The National Union of Journalists weighed in on the side of the Sun journalists, as did Geoffrey Robertson QC, in a magnificent piece in The Times. He urged journalists to stand up for their rights, arguing that protecting sources is a legal and moral duty.

Mr Murdoch, it seems to me, is making few concessions to Sun journalists. The launch of a new Sunday title was intimated by him to a Commons committee last July. The reinstatement of the arrested journalists was an act of natural justice. But the inquisition goes on, and the notion that the MSC is free to give police the sources of Sun journalists is not questioned. Mr Murdoch is a ruthless man who believes he has to show investors the stables have been hosed down. If this involves transgressing a sacred tenet of journalistic conduct, tough.

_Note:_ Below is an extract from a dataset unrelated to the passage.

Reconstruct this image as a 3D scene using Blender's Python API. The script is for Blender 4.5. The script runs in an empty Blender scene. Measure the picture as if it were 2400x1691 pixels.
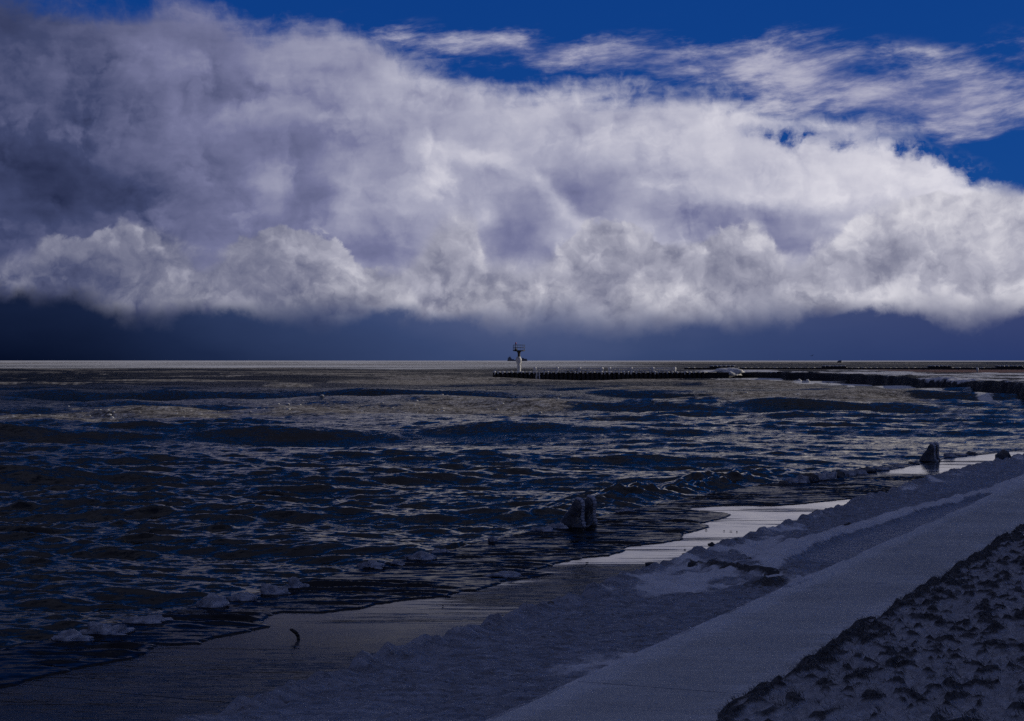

And yet he may not have things all his own way. The involvement of the NUJ and Mr Robertson, as well as the voices raised in the rest of the Press on behalf of the Sun journalists, give me heart. What Sun journalists are perhaps beginning to understand is that their interests and those of Mr Murdoch are no longer the same. Is it too much to hope that inveterate Murdoch-bashers will concede that not all Sun journalists have been engaged in the Devil's work, and that some of what they do may even be in the public good?